Armageddon: Beethoven’s Final Statement

Do not go gentle into that good night,
Old age should burn and rave at close of day;
Rage, rage against the dying of the light.

Dylan Thomas

And now, the end. Like Bach before him, Beethoven ends (at least for this history) with a fugue. Beethoven had written a grand fugue to close his String Quartet No. 13, but the fugue was not well-received and, on the advice of his publishers, Beethoven ended up writing an alternative, and less satisfying, ending movement for that piece. The Grosse Fuge was posthumously released as a standalone statement of intent. It is wild, complex, dissonant, beautiful, heart-wrenching and absolutely, cataclysmically, epic work.

For me, the Grosse Fuge is not only the greatest work Beethoven ever wrote but just about the most astonishing piece in musical literature.

Glenn Gould

Your cradle was Beethoven’s Grosse Fuge.

Oskar Kokoschka to Arnold Schoenberg

The Grosse Fuge is not birth marked by its age, but forever contemporary.

Igor Stravinsky

The Grosse Fuge opens with a roughly 1 minute Overtura, in which Beethoven presents the four themes that he will revisit, in reverse order. The rest of the composition can be summarized as First Fugue, Second Fugue, March, Third Fugue, March (reprise), and Coda, with each of the fugues and the march based on one of the four themes. These themes are somewhat similar to each other, but vary considerably in rhythm and tempo. They are also quite dissonant (more on that later). The First Fugue begins at roughly the 1 minute mark, with Theme IV. This is no standard fugue: After a recitation of the theme, Beethoven presents three variations on that theme. At around the 5 minute mark, the tempo slows–meno mosso e moderato–and Theme III emerges in the violins. At around the 8 minute mark, the tempo noticably speeds up–allegro molto e con brio–and Theme II (the March) is heard. Less than a minute later, the dark and foreboding theme which opened the Overtura returns for Fugue Three.

And then, Beethoven really takes off to undiscovered lands. In what some call “an orgy of trills”, Beethoven takes the composition into what can only be described as a “development” section. For those keeping score, Beethoven has now combined a fugue with a theme and variation AND a sonata form, while not respecting the rules of any of them. In this quasi-development section, we can discern fragments of the three fugues, mangled nearly beyond all recognition. At last, at around the 11 minute mark, Theme III (the March) returns in what many have called a “recapitulation” of sorts before transitioning to a coda at around the 13 minute mark. Cycling through each of the themes, the fugue finally comes to an end as Theme IV seemlessly leads to the perfunctory, and unsatisfying, closing chords.

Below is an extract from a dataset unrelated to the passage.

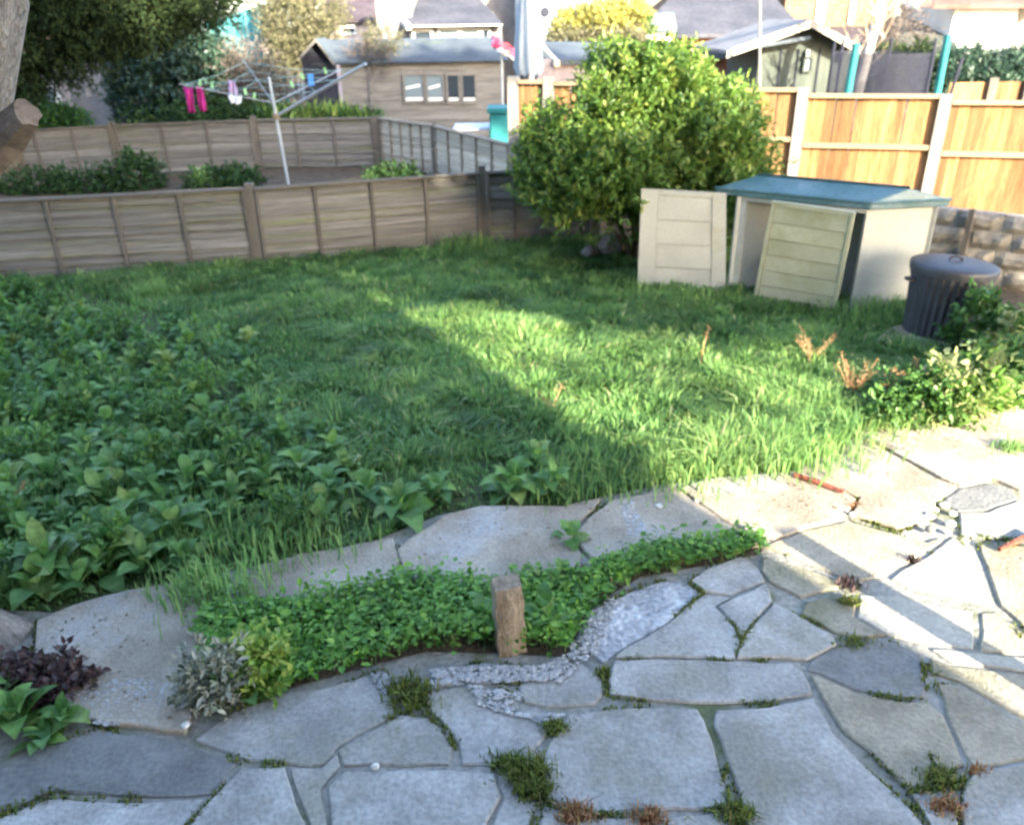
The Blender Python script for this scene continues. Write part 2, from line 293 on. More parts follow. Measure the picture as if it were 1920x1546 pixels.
def leaf_mat4(yaw, pitch, s, z=0., off=0., roll=0.):
    return Matrix.Translation((math.cos(yaw)*off, math.sin(yaw)*off, z)) @ Matrix.Rotation(yaw, 4, 'Z') @ Matrix.Rotation(-pitch, 4, 'Y') @ Matrix.Rotation(roll, 4, 'X') @ Matrix.Scale(s, 4)

# ------------------------------------------------------------------ ground
g = MB(); N = 24
for j in range(2): pass
gx = [-120+240*i/N for i in range(N+1)]; gy = [-40+200*i/N for i in range(N+1)]
V = [(x, y, -.006) for y in gy for x in gx]; Fq = [(j*(N+1)+i, j*(N+1)+i+1, (j+1)*(N+1)+i+1, (j+1)*(N+1)+i) for j in range(N) for i in range(N)]
tag(g.add(V, Fq).build('ground', soil), 'bare brown garden soil under fences and sheds', None, kind='structure')
def px(poly, z=0.): return [az(x, y, z) for x, y in poly]
lawn_px = [(-60, 1140), (100, 1150), (230, 1112), (380, 1085), (480, 1062), (600, 1035), (700, 1015), (830, 965), (900, 955), (1060, 955), (1130, 932), (1250, 908), (1400, 890), (1490, 880), (1545, 855), (1620, 812), (1690, 780), (1900, 770), (1960, 765)]
lawn = [(p.x, p.y) for p in px(lawn_px)]+[(4.0, 5.2), (4.1, 7.4), (3.0, 8.9), (.1, 8.85), (-.25, 8.8), (-5.2, 7.85), (-6.5, 7.6), (-6.5, 2.6)]
b = MB(); b.add([(x, y, 0.) for x, y in lawn], [tuple(range(len(lawn)))])
tag(b.build('lawn', lawnsoil), 'rough green lawn between fence and patio', None, kind='structure')
patio = [(-7, -3), (7, -3), (7, 4.3)]+[(p.x, p.y) for p in px(lawn_px[::-1])][1:]+[(-7, 2.6)]
b = MB(); b.add([(x, y, .006) for x, y in patio], [tuple(range(len(patio)))])
pat = tag(b.build('patio', mortar), 'grey crazy paved patio with mossy joints', None, kind='structure')

def shrink(poly, d):
    n = len(poly); c = sum((Vector(p) for p in poly), Vector((0, 0)))/n; out = []
    area = sum(poly[i][0]*poly[(i+1) % n][1]-poly[(i+1) % n][0]*poly[i][1] for i in range(n)); sg = 1 if area > 0 else -1
    for i in range(n):
        a, b, c_ = Vector(poly[i-1]), Vector(poly[i]), Vector(poly[(i+1) % n])
        e1 = (b-a).normalized(); e2 = (c_-b).normalized(); n1 = Vector((-e1.y, e1.x))*sg; n2 = Vector((-e2.y, e2.x))*sg; m = (n1+n2)
        k = m.length; m = m/k if k > .2 else n1
        out.append(b+m*d/max(.5, (k/2 if k > .2 else 1)))
    return out
def densify(poly, step, amp, seed):
    out = []; n = len(poly)
    for i in range(n):
        a, b = Vector(poly[i]), Vector(poly[(i+1) % n]); L = (b-a).length; k = max(1, int(L/step)); nr = Vector((-(b-a).y, (b-a).x))/max(L, 1e-6)
        for j in range(k):
            t = j/k; p = a.lerp(b, t); q = mnoise.noise(Vector((p.x*9, p.y*9, seed)))*amp; out.append(p+nr*q*(1 if j else .4))
    return out
def slab(poly, m, name='paving_stone', top=.024, gap=.008, seed=0., label=None, step=.035, amp=.011, smooth=False):
    poly = [(p[0], p[1]) for p in poly]
    if sum(poly[i][0]*poly[(i+1) % len(poly)][1]-poly[(i+1) % len(poly)][0]*poly[i][1] for i in range(len(poly))) < 0: poly = poly[::-1]
    P = densify(shrink(poly, gap), step, amp, seed); c = sum(P, Vector((0, 0)))/len(P); P = [p-c for p in P]; n = len(P); Q = [Vector(p)*(1-.007/max(.05, p.length)) for p in P]
    tx, ty = random.uniform(-.006, .006), random.uniform(-.006, .006); hz = lambda p: top+p.x*tx+p.y*ty
    V = [(p.x, p.y, .0) for p in P]+[(p.x, p.y, hz(p)-.006) for p in P]+[(p.x, p.y, hz(p)) for p in Q]
    Fq = [(i, (i+1) % n, n+(i+1) % n, n+i) for i in range(n)]+[(n+i, n+(i+1) % n, 2*n+(i+1) % n, 2*n+i) for i in range(n)]+[tuple(range(2*n, 3*n))]
    b = MB(); b.add(V, Fq); me = b.mesh(name, m); o = bpy.data.objects.new(name, me); C.objects.link(o); o.parent = pat; o.location = (c.x, c.y, 0)
    if label: o['label'] = label
    return o
G, T, K, P_, RG = 0, 1, 2, 3, 4
stones = [
 (RG, [(1153, 1231), (1250, 1172), (1316, 1115), (1290, 1098), (1240, 1092), (1180, 1112), (1112, 1145), (1092, 1190), (1098, 1225), (1130, 1250)]),
 (G, [(1318, 1113), (1290, 1094), (1330, 1066), (1390, 1046), (1420, 1068), (1436, 1094), (1371, 1121)]),
 (G, [(1318, 1117), (1371, 1124), (1342, 1141), (1378, 1180), (1389, 1206), (1376, 1240), (1232, 1236), (1150, 1240), (1158, 1230), (1250, 1174)]),
 (G, [(1343, 1141), (1436, 1097), (1448, 1133), (1416, 1168), (1389, 1205), (1378, 1179)]),
 (G, [(1450, 1132), (1495, 1158), (1562, 1196), (1568, 1214), (1512, 1243), (1483, 1241), (1378, 1240), (1391, 1206), (1418, 1168)]),
 (K, [(1517, 1241), (1568, 1216), (1616, 1201), (1676, 1205), (1731, 1230), (1735, 1312), (1700, 1314), (1604, 1300), (1544, 1271), (1508, 1260)]),
 (P_, [(1608, 1119), (1676, 1118), (1771, 1142), (1824, 1150), (1825, 1221), (1747, 1213), (1676, 1198), (1606, 1162)]),
 (T, [(1508, 1132), (1580, 1118), (1604, 1124), (1602, 1164), (1665, 1196), (1612, 1200), (1566, 1192), (1500, 1156)]),
 (T, [(1838, 1152), (1872, 1150), (1908, 1190), (1920, 1232), (1836, 1223)]),
 (P_, [(1668, 1090), (1775, 1018), (1790, 1010), (1815, 1040), (1867, 1144), (1700, 1104)]),
 (T, [(1432, 1028), (1500, 1000), (1589, 980), (1680, 1005), (1740, 1022), (1768, 1014), (1700, 1060), (1640, 1087), (1600, 1097), (1520, 1062)]),
 (T, [(1430, 1050), (1480, 1060), (1592, 1100), (1500, 1124), (1442, 1096), (1425, 1074)]),
 (K, [(1795, 921), (1855, 909), (1898, 922), (1907, 938), (1853, 961), (1795, 963), (1764, 943)]),
 (G, [(1795, 967), (1850, 965), (1910, 942), (1990, 950), (1990, 1010), (1880, 1016), (1800, 1008)]),
 (T, [(1832, 1024), (1900, 1028), (1990, 1030), (1990, 1190), (1925, 1190), (1875, 1142)]),
 (G, [(971, 1290), (981, 1323), (1026, 1332), (1116, 1326), (1136, 1301), (1129, 1275), (1090, 1245), (1000, 1262)]),
 (G, [(1065, 1343), (1180, 1330), (1307, 1332), (1323, 1356), (1349, 1446), (1368, 1517), (1240, 1527), (1107, 1530), (1022, 1504), (1018, 1440), (1026, 1401)]),
 (G, [(1150, 1243), (1232, 1240), (1363, 1244), (1483, 1246), (1505, 1264), (1524, 1306), (1440, 1322), (1330, 1324), (1215, 1318), (1142, 1308), (1140, 1280)]),
 (G, [(1342, 1334), (1440, 1330), (1523, 1312), (1560, 1380), (1610, 1430), (1690, 1505), (1735, 1560), (1735, 1640), (1410, 1640), (1388, 1520), (1362, 1440), (1336, 1365)]),
 (T, [(1516, 1268), (1545, 1278), (1610, 1306), (1700, 1320), (1738, 1318), (1768, 1345), (1808, 1440), (1765, 1452), (1742, 1420), (1752, 1478), (1700, 1485), (1640, 1425), (1575, 1372), (1535, 1306)]),
 (T, [(1754, 1284), (1797, 1290), (1913, 1357), (1990, 1392), (1990, 1415), (1870, 1440), (1822, 1441), (1782, 1365)]),
 (T, [(1740, 1236), (1780, 1252), (1990, 1275), (1990, 1385), (1915, 1348), (1800, 1284), (1745, 1266)]),
 (P_, [(1745, 1222), (1826, 1227), (1920, 1238), (1990, 1236), (1990, 1272), (1785, 1248)]),
 (G, [(1828, 1450), (1990, 1425), (1990, 1640), (1825, 1640), (1796, 1530), (1805, 1475)]),
 (G, [(1702, 1492), (1762, 1486), (1790, 1530), (1815, 1640), (1742, 1640), (1740, 1550)]),
 (G, [(365, 1390), (440, 1340), (526, 1304), (607, 1294), (713, 1262), (736, 1275), (729, 1307), (745, 1338), (687, 1372), (632, 1407), (607, 1440), (539, 1436), (455, 1430), (370, 1396)]),
 (G, [(690, 1378), (752, 1342), (800, 1347), (830, 1370), (852, 1405), (845, 1440), (730, 1441), (643, 1441), (632, 1412)]),
 (G, [(455, 1442), (536, 1441), (552, 1488), (574, 1546), (590, 1640), (300, 1640), (360, 1546), (400, 1500)]),
 (G, [(545, 1444), (600, 1446), (634, 1416), (640, 1440), (606, 1482), (625, 1640), (600, 1640), (580, 1546), (556, 1488)]),
 (G, [(612, 1482), (648, 1449), (845, 1447), (930, 1452), (942, 1500), (915, 1546), (905, 1640), (632, 1640)]),
 (G, [(842, 1294), (900, 1290), (962, 1302), (975, 1332), (1052, 1342), (1012, 1400), (986, 1422), (930, 1440), (865, 1440), (858, 1400), (836, 1366), (802, 1338), (795, 1304)]),
 (G, [(934, 1456), (982, 1444), (1012, 1446), (1014, 1500), (1000, 1530), (985, 1640), (915, 1640), (925, 1546), (946, 1500)]),
 (G, [(1014, 1512), (1107, 1536), (1240, 1534), (1374, 1524), (1396, 1640), (995, 1640)]),
 (K, [(-60, 1436), (60, 1405), (190, 1372), (350, 1396), (448, 1434), (395, 1494), (290, 1500), (100, 1490), (0, 1528), (-60, 1540)]),
 (G, [(-60, 1560), (100, 1500), (280, 1508), (388, 1500), (345, 1560), (290, 1640), (-60, 1640)]),
 (RG, [(812, 1262), (905, 1246), (990, 1256), (968, 1285), (900, 1287), (842, 1290), (800, 1290)]),
]
stones = list(stones)
for i, (k, poly) in enumerate(stones): slab(px(poly), stone_m[k], seed=i*3.1, gap=random.uniform(.0015, .005), top=.017+random.uniform(-.004, .004))
paths = [
 [(1272, 922), (1330, 903), (1482, 890), (1540, 900), (1605, 942), (1588, 974), (1460, 1014), (1420, 1014), (1366, 988)],
 [(1492, 888), (1530, 866), (1590, 838), (1640, 838), (1760, 905), (1795, 918), (1760, 942), (1738, 985), (1680, 1000), (1595, 972), (1610, 940)],
 [(1600, 822), (1640, 800), (1730, 775), (1850, 772), (1990, 775), (1990, 935), (1910, 925), (1858, 904), (1798, 916), (1762, 902), (1665, 848)],
 [(1140, 945), (1262, 918), (1364, 988), (1420, 1016), (1425, 1030), (1380, 1035), (1280, 1050), (1200, 1060), (1130, 1075), (1094, 1040), (1075, 1005)],
 [(742, 1038), (830, 975), (900, 955), (1060, 955), (1130, 940), (1072, 1005), (1092, 1045), (1090, 1090), (950, 1120), (870, 1110), (765, 1092)],
 [(470, 1075), (560, 1045), (740, 1015), (755, 1090), (640, 1130), (520, 1140), (462, 1120)],
 [(70, 1170), (140, 1140), (240, 1112), (385, 1088), (400, 1140), (378, 1200), (380, 1300), (352, 1384), (190, 1366), (120, 1340), (60, 1260)],
]
for i, poly in enumerate(paths): slab(px(poly), path_m, 'path_slab', top=.028, gap=.005, seed=50+i*2.3, amp=.012)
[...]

[T]he end of the Grosse Fuge contains a deeply personal valedictory message. After taking a simplistic and unattractive theme through the extraordinary paces of his imagination, Beethoven provides a final audience-pleasing fillip, but he dares us not to believe it for a moment, as such a brief gesture cannot possibly serve as a genuinely satisfying conclusion after such an outpouring of profound creativity. . . . Rather, Beethoven has laid out the pieces of a complex puzzle in the overture, shown us a few possible solutions and then sets out the components once again in the coda, shuffles his cards, hands them to us and challenges us to embark on our own creative quest. Having pushed music as far as he could to the farthest reaches of his own extraordinary invention, Beethoven simply leaves us his materials, shrugs and walks off, daring us to expand music yet further into realms where not even he was prepared to venture.

Peter Gutmann

The Grosse Fuge would take the better part of 100 years to enter the canon. Its first public performance would not come until 1859 and its extreme dissonances and complex structure continue to devide audiences to this day. In compositional circles, however, the Grosse Fuge started a revolution. Having erected his musical edifice surreptitiously from the inside, Beethoven’s new world fully burst forth in this great fugue, shattering the facade of Western music in the process. Theme I, a chromatic motif comprised of eight notes, is a harbinger of atonality and the twelve-tone serialism developed by Arnold Schoenberg For those who decry the atonal music of the 20th century, the Grosse Fuge is nothing less than Armageddon.

Rage, rage against the dying of the light.

Ludwig van Beethoven, Grosse Fuge in B-Flat, Op. 133:

In an age dominated by pessimism amidst the chaos of existence, Beethoven, particularly in his late period works, presents us with divine hope—lingering underneath the brutal chaos of his compositions is a tightly controlled order. Writing at the dawn of the breaking of European society, by reason of the Enlightenment as much as by the coming Industrial Revolution, Beethoven presents us with works of art that are the perfect summation of the human existence.

Here endeth Beethoven. We shall not see his like again.